Officer Kevin Maloney, 27 - an obviously uncomfortable star witness in the Brooklyn DA’s case in Supreme Court against the cops - said he was helping cuff the prisoner, Michael Mineo, as he lay on the floor of the Prospect Park subway station when he saw fellow officer Richard Kern gripping the baton.

“It was pressed on Michael Mineo’s left buttock,” said Maloney, sipping water and straightening his suit jacket frequently. “I saw it move from left to right . . . Yes, there was pressure being applied. It went from left to right, into Michael Mineo’s butt crack.”
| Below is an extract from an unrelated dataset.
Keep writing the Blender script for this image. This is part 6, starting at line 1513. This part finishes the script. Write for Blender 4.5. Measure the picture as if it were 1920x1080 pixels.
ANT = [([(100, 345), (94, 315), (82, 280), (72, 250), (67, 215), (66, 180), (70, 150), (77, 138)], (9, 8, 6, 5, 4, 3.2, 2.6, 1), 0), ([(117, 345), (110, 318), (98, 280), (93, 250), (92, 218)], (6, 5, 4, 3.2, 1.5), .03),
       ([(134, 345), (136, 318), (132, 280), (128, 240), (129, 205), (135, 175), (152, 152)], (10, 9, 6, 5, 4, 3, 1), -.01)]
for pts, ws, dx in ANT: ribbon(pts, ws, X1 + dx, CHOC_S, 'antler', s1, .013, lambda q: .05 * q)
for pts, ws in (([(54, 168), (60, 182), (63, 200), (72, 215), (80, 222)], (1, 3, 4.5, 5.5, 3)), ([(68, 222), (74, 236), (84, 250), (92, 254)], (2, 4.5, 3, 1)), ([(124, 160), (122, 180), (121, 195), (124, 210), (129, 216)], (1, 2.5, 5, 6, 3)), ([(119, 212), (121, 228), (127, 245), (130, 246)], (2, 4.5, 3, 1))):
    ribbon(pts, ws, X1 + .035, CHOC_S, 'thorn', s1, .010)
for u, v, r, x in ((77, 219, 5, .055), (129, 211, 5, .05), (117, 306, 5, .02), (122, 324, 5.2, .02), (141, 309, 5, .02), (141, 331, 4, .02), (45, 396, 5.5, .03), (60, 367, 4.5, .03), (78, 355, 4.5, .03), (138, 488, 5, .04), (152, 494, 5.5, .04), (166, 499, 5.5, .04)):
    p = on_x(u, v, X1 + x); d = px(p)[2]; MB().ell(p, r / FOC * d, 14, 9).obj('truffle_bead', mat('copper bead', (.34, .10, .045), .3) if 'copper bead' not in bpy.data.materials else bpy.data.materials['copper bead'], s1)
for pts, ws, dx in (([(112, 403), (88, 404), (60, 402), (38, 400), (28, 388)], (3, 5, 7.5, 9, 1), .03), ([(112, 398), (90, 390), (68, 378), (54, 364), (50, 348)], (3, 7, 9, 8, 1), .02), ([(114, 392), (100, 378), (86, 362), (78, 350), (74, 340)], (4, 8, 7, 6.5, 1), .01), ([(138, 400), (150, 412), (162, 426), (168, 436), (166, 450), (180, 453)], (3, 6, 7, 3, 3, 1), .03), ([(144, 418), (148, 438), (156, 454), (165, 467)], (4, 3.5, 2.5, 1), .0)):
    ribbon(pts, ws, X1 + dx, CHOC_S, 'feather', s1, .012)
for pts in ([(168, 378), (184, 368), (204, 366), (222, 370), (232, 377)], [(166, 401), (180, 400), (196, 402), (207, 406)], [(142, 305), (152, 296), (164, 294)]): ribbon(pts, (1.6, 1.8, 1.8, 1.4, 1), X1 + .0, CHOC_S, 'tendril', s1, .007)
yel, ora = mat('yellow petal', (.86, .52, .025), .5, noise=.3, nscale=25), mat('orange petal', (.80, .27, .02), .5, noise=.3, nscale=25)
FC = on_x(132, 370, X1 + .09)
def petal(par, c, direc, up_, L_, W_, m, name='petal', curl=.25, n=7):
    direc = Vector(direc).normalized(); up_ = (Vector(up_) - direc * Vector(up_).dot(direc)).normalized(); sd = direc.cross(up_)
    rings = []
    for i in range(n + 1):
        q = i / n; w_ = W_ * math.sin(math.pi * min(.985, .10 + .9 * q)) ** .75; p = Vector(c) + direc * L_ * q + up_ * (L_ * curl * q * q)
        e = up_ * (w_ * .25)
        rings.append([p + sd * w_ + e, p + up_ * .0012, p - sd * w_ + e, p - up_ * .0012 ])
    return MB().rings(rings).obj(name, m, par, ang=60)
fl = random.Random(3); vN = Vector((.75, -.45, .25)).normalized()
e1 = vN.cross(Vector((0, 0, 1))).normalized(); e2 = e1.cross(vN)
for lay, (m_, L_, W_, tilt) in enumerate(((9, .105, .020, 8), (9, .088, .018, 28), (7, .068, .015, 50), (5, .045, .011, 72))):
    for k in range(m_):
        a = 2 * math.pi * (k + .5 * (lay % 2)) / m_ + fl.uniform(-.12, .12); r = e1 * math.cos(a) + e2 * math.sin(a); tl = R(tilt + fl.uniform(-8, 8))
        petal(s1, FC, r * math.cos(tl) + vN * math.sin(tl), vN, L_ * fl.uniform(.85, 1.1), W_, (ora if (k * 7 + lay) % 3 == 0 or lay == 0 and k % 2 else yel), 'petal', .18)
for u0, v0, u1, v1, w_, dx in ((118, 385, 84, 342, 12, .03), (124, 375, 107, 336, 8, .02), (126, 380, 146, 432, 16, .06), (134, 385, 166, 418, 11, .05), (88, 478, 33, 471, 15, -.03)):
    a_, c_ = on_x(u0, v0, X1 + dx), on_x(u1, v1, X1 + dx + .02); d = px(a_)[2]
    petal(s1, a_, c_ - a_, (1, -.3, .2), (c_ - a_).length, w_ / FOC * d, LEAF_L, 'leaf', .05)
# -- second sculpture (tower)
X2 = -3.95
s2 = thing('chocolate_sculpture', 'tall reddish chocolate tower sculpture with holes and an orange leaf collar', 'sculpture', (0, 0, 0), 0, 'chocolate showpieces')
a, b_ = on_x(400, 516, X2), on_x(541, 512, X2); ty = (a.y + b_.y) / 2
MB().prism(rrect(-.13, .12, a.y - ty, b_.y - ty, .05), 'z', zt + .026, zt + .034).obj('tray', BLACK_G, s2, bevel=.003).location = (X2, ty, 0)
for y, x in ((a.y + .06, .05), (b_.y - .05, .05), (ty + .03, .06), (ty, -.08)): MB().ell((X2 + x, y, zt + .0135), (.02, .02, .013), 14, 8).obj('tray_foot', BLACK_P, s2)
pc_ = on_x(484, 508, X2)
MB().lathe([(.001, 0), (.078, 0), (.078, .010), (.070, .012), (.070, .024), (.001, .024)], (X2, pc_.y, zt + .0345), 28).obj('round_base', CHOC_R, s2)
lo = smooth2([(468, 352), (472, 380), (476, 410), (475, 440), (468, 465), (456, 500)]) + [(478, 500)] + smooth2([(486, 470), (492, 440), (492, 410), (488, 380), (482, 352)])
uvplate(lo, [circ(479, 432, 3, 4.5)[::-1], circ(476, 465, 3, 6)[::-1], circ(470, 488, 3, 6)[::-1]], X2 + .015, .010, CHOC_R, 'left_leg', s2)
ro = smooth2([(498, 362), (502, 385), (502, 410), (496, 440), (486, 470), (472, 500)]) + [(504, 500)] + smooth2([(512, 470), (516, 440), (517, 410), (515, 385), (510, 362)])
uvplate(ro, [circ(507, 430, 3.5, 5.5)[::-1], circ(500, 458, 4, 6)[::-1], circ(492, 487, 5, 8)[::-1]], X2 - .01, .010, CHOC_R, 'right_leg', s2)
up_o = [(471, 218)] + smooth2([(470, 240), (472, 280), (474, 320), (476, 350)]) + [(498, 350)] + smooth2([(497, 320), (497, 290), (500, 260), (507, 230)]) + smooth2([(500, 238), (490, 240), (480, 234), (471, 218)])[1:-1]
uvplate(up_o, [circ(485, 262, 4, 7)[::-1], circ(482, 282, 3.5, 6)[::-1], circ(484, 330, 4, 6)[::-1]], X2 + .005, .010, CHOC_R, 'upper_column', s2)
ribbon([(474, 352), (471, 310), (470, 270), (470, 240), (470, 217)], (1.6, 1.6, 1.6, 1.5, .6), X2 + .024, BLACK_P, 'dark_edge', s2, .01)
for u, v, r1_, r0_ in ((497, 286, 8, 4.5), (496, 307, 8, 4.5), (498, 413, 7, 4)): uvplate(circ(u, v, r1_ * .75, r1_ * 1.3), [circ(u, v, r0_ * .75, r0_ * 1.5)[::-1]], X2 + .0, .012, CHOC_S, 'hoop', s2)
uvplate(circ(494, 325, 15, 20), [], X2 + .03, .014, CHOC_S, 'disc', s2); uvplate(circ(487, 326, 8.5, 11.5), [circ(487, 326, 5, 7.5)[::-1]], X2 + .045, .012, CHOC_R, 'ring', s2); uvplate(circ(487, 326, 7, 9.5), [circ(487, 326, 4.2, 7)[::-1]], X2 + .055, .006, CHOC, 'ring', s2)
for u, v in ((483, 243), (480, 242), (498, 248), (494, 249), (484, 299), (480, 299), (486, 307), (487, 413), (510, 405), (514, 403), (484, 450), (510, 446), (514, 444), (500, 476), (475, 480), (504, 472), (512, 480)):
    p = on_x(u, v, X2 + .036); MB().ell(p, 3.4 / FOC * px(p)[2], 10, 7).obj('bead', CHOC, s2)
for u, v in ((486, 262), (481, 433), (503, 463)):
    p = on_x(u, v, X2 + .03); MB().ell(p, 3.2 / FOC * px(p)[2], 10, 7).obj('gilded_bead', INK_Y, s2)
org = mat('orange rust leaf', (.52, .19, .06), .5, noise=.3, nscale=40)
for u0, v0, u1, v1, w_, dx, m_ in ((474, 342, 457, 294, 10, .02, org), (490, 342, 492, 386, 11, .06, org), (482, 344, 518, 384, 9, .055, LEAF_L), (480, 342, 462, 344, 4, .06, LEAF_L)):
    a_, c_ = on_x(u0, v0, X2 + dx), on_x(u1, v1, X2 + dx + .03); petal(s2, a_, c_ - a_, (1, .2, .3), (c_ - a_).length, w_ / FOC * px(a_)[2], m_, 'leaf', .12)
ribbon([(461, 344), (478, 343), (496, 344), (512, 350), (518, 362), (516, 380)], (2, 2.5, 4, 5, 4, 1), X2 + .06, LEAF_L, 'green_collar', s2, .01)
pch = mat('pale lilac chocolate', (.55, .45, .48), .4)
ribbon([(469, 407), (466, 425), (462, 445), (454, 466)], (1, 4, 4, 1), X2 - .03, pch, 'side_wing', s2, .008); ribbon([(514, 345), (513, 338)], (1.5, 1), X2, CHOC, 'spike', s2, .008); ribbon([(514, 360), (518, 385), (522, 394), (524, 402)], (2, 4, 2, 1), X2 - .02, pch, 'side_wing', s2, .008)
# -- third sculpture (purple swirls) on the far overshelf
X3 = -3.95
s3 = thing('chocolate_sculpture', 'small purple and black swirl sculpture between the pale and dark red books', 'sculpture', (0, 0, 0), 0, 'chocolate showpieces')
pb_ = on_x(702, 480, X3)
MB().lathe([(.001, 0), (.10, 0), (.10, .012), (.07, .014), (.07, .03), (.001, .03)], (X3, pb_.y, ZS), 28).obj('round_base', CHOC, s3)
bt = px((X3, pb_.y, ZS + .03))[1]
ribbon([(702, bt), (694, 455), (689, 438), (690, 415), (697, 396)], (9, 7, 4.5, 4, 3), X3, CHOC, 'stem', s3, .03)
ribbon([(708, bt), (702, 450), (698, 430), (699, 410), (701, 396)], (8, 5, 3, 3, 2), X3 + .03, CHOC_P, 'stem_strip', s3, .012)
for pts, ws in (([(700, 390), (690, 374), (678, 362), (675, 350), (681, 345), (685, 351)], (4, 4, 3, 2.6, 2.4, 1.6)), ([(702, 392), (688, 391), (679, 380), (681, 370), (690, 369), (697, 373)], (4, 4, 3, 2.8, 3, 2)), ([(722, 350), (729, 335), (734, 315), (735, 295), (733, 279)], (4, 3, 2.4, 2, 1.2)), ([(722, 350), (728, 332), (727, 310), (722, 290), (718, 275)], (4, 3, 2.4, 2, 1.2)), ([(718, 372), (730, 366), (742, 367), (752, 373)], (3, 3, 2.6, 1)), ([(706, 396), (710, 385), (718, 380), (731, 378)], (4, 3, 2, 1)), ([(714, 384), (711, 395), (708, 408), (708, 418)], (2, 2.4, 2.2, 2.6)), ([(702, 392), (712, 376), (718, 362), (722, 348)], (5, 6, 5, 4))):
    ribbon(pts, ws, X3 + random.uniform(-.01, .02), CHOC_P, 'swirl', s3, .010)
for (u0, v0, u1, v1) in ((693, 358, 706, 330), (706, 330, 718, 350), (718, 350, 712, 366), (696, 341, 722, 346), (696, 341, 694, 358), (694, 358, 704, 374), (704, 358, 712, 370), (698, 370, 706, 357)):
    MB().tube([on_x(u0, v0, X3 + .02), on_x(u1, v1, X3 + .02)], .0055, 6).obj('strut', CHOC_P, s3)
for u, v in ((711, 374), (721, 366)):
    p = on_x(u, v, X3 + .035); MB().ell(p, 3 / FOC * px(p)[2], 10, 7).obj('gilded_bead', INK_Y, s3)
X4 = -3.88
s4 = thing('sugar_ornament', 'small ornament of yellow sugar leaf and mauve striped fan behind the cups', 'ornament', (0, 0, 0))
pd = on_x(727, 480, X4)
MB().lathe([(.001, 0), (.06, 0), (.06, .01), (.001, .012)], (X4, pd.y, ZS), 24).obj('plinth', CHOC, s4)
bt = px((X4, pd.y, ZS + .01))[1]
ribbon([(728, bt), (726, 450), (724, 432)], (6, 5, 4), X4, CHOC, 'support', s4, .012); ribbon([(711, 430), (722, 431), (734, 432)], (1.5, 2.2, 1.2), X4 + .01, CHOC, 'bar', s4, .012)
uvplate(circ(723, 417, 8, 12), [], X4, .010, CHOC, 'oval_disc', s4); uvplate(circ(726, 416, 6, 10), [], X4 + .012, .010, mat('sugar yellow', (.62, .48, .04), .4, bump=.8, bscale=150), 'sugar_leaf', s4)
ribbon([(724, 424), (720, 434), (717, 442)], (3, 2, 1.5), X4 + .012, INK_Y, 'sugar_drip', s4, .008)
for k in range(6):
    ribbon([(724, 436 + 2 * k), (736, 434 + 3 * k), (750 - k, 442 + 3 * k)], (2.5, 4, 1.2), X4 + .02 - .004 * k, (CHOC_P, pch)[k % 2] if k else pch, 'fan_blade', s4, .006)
Asked how much of the six-inch baton vanished in the folds of Mineo’s blue boxer shorts, Maloney said, “I would say about a half-inch to an inch was out of my sight.”

He also reported hearing Mineo shout, “Why did you stick a walkie-talkie up my ass?” after which he heard Kern say that the perp was an “EDP” - an emotionally disturbed person.

Minutes later, after he, Kern and two other officers, Alex Cruz and Noel Jugraj, put Mineo into a patrol car outside the station, Maloney said he saw Mineo reach his cuffed hands around his waist and show them a fingertip.

“There’s blood on it,” Maloney recounted.

The damning testimony was the first solid corroboration of Mineo’s claims that he was sodomized with an object after being wrestled to the ground following a chase from the street down into the station at around 1:30 p.m. Oct. 15, 2008.

Even Jugraj, who was down on the ground with Kern, Maloney and Mineo, testified last week that he did not see Kern do anything, nor did he hear Mineo complain specifically about being anally assaulted.

Kern, 26, is charged with carrying out that assault. Cruz, 28, and another officer, Andrew Morales, 27, are accused of covering it up. Neither Maloney nor Jugraj was charged.

Lawyers for the cops accused Maloney of telling prosecutors just what they needed to make the case in the hopes of staying out of trouble himself. They cited, in particular, the fact that he didn’t immediately tell his supervisors about the incident.

Maloney countered that he only spoke up when he heard the police inquiry was zeroing in on Cruz.

“I came forward because the investigation was focusing on someone else, and it shouldn’t be,” he said.